What's less clear is why soldiers are constantly invading your dungeons. For some reason, everyone's very angry about you trying to revive their desolate lands, so they constantly flood your dungeon with goons in an attempt to destroy it and kill you. You fight them in a typical SNES action RPG style, where you have a few normal attacks, you can open a menu to cast spells and use items, and so on. Occasionally, a plot-important character will also invade, and you have to watch them go an a rampage in your dungeon, killing any monsters they encounter until they find and fight you. Though any damage your monsters inflict won't be healed before they character gets to you, so even if they're all killed, they'll still be helping you a little bit.

 


I've played through the first few dungeons, and so far, each takes between one and two hours to complete. Things will speed up a little once you get used to things like how to maximise the efficiency of your energy-generating rooms and so on, as well as a few random factors,like days where enemies don't invade. It's one of those games that's pretty fun, but due to the nature of it, I can't imagine being able to sit through more than one dungeon every couple of days.
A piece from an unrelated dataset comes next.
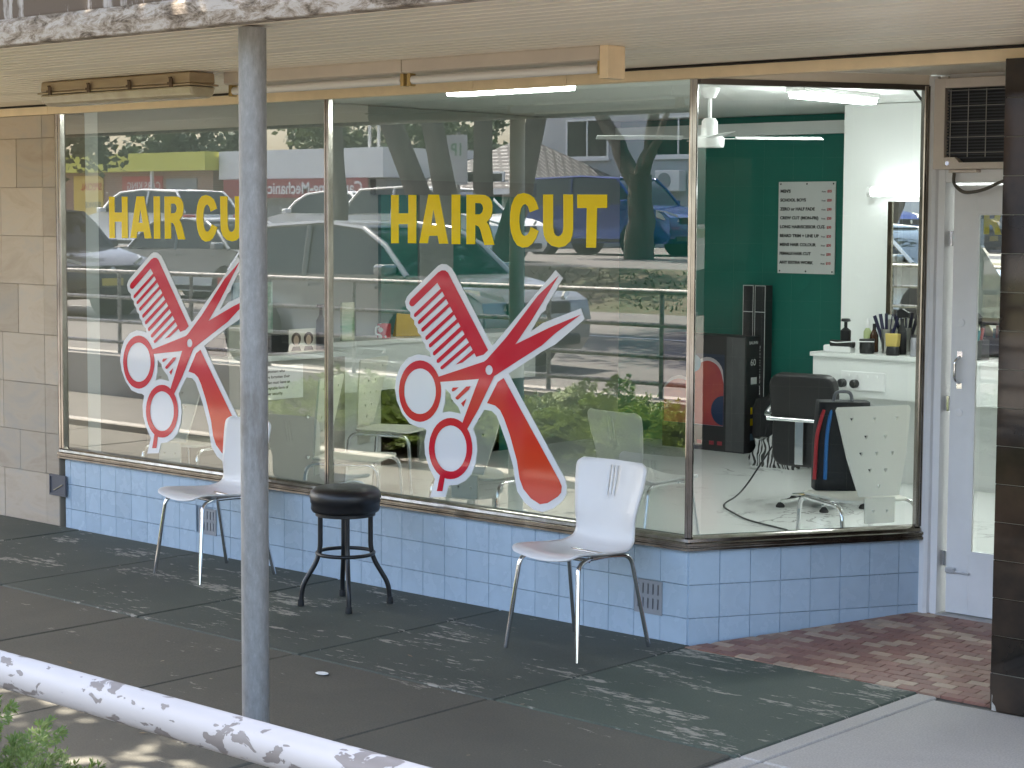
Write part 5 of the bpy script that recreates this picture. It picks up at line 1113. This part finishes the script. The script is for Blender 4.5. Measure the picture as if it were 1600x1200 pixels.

It's got a problem that I've seen in other real time building/management games, like Sim City: once you've collected and used all your resources in a period, you're left wasting time and doing nothing until the next period starts and causes another round of generation.

 


Still, it's a decent enough time, and it's a pretty unique game, both thematically and mechanically. Plus it looks great! Well, your dungeons are always going to be made up of differently-sized copies of the same few rooms, but the places you see in the cutscenes are beautifully realised! Villages, temples, natural scenes and more, all in an east Asian fantasy style, and all looking great. I'd say Chaos Seed is a game that's definitely worth a look, at least, though I will re-iterate again that you've really got to persevere through the very long tutorial, because it's a complicated game, and you do kind of need to be told how everything works.